6階まで吹き抜けの美術館フロア(富山市立図書館と併設)
わたしの選ぶ一品(モダンなガラスアートの数ある中、春への希望を感じて)
●立春大吉
春を探しに犬(信玄)と歩けば、咲き始めた梅、満開の臘梅に出会います。わがデジカメ(腕前?)では、枝枝の混み合う花樹は上手く撮れません。家にある花鉢などで立春の日を飾りました。
カメラ目線の信玄と父の短冊を入れて
●長浜盆梅展
寒明の翌4日、今年は第70回記念の盆梅展へ。樹齢400年あり、切り絵とのコラボレーションあり、盆梅のイメージが広がりました。
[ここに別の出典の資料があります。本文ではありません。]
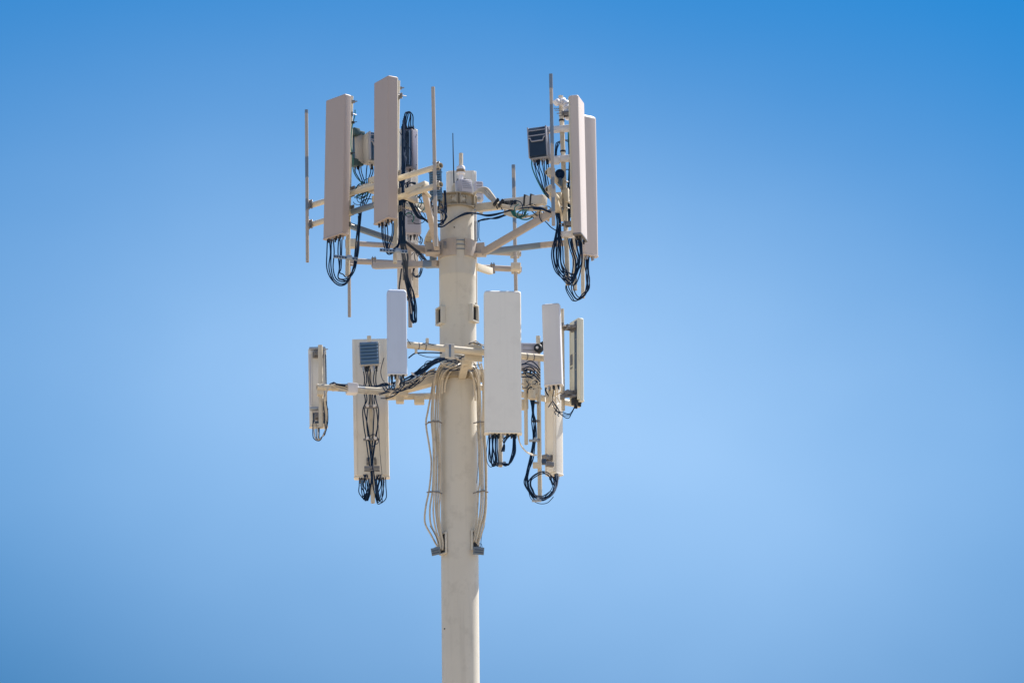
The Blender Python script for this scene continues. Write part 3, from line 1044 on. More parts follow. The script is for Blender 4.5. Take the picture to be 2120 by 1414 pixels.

「盆梅で俳句?」という先入観も破られました。
白梅(老幹の表情が魅力的)
紅梅(切り絵とのコラボレーション)
朱雀記
夏雲やパンの形に寝転びて 井上圭子
(『田』1月号・禾集「パンの形」より)
一読して「おや?」という感覚が心に残る。
その小さな違和感の元を探ろうと、もう一度丁寧に、なぞるように句を読んでみる。
上五「夏雲や」ではっきり切れているので、夏雲がパンの形をしているわけではない。
パンの形をしているのは夏雲ではなく、寝転んでいる人の方なのである。
寝転んでいる人に対して「パンの形」という表現はあまり聞かないが、それこそがこの句の眼目だと言える。
一瞬、夏雲がパンの形をしているのかと思うが、しかしそれは錯覚だと気づく。
そこで納得したような、でもまだ心のどこか不思議に思っている、妙な心地よさが読後に残る。
ふわふわと浮かぶ夏の雲にでもなったような気分だ。
句を読み解いていく過程も非常に楽しい。
色んな可能性を楽しむことのできる一句である。
そして、一歩踏み込む。
ではさて、「パンの形に寝転びて」とはどんな景なのだろう?
パンの形と一言で言っても想像するパンは人それぞれだろう。
ここで、わたしの脳内で会議が始まる。
「フランスパンのようにすらっと長くまっすぐ伸びているのかも」
「でもそれだとやや緊張気味じゃないですか? もっとリラックスした空気を句からは感じます」
「食パンはどうだろう。平べったくて、でーんと広がっている感じ」
「形としては正方形が多いから、人間の比喩にはあまり使わないかなあ」
「あんぱんは? 中にあんこがずっしり入ったやつ」
「それでしたらコッペパンも有力候補ですね。中身を変えられて味も色々楽しめそうですし」
だんだん美味しいパンの話になってきて、芳しい焼きたてのパンの香りまで感じられてくる。
結局答えは出ないまま、この句の作者がどんなパンの形に寝転んだかについての我が脳内会議は、まだまだ続くのであった。